Le changement climatique est une autre menace. Les études les plus récentes démontrent en effet qu’à cause du réchauffement climatique, la température du Sahel aura augmenté de 3 à 5 degrés d’ici 2050. Le Sahel va connaître dans les décennies qui viennent une multiplication des épisodes de sécheresse, un appauvrissement continu des sols et une réduction du volume des récoltes. Les experts estiment qu’en l’absence d’innovation majeure, la production agricole de pays voisins du Niger, comme le Burkina Faso, reculerait de 13 %. (…)

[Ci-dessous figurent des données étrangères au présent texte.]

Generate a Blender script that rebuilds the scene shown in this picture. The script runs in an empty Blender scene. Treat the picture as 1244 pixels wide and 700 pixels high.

Des oasis connectées en plein Sahel
Abdou Maman Kane ne renonce pas. Cet entrepreneur nigérien veut métamorphoser les terres arides de son pays en « vergers luxuriants », grâce au téléphone portable, omniprésent jusque dans les zones rurales. J’en discute avec lui lors d’un forum sur l’innovation à Niamey. Connaissant bien les difficultés rencontrées par les agriculteurs et éleveurs des zones rurales, Abdou a développé puis breveté une solution innovante, baptisée Télé-irrigation, que commercialise sa startup Tech-In- nov. « L’agriculture africaine est longtemps restée rudimentaire, me dit-il, avec des outils de production et des méthodes archaïques. Nous apportons un système d’irrigation intelligent et pilotable à distance avec son téléphone. » Pour les aider à atteindre la nappe phréatique, Tech-Innov fournit aux agriculteurs et éleveurs nigériens une pompe alimentée à l’énergie solaire et actionnable via une application mobile. Abdou estime qu’il s’agit d’une « alternative vertueuse aux pompes à fioul manuelles et polluantes qui sont traditionnellement utilisées pour puiser l’eau du sous-sol ». Non automatisées, les pompes à fioul nécessitent des interventions humaines risquées, car il faut souvent descendre à plusieurs dizaines de mètres sous le sol, à l’aide d’une simple corde, pour actionner ou interrompre le fonctionnement de la pompe.
Relié à la pompe, l’ingénieux procédé d’irrigation imaginé par Tech-Innov alimente les plantes au goutte-à-goutte. « Notre innovation principale repose sur la manière dont nous utilisons le Big Data pour optimiser la conservation et l’exploitation des plantations par les petits agriculteurs. » Le dispositif d’irrigation est connecté en permanence à une batterie de récepteurs intelligents, soigneusement disposés à l’intérieur et autour des plantations. Installés à même le sol au milieu des cultures, ces différents capteurs sensoriels vont récolter en temps réel la température du sol, le niveau de pluviométrie, le taux d’humidité, ainsi que le niveau de radiation solaire. Un anémomètre planté au-dessus des champs de mil permet de calculer la pression du vent en mouvement, notamment en période de saison sèche, où les températures sont les plus dévastatrices pour les plantes.
« En période d’harmattan, le débit du dispositif de goutte-à-goutte sera par exemple accéléré afin d’éviter que les gouttes, suivant un rythme trop espacé, ne s’évaporent avant même de toucher le sol. » Recueillies puis analysées par le logiciel Tech-Innov, ces informations sont ensuite communiquées aux exploitants par SMS. Elles leur serviront à calculer le débit du système de micro-irrigation, ainsi que le temps d’irrigation nécessaire à chacune des parcelles. Si l’agriculteur ne sait pas lire, il peut toujours écouter des messages vocaux préenregistrés pour obtenir la bonne information, ce qui permet de contourner le problème de l’analphabétisme, encore très présent dans les campagnes sahéliennes. (…)”.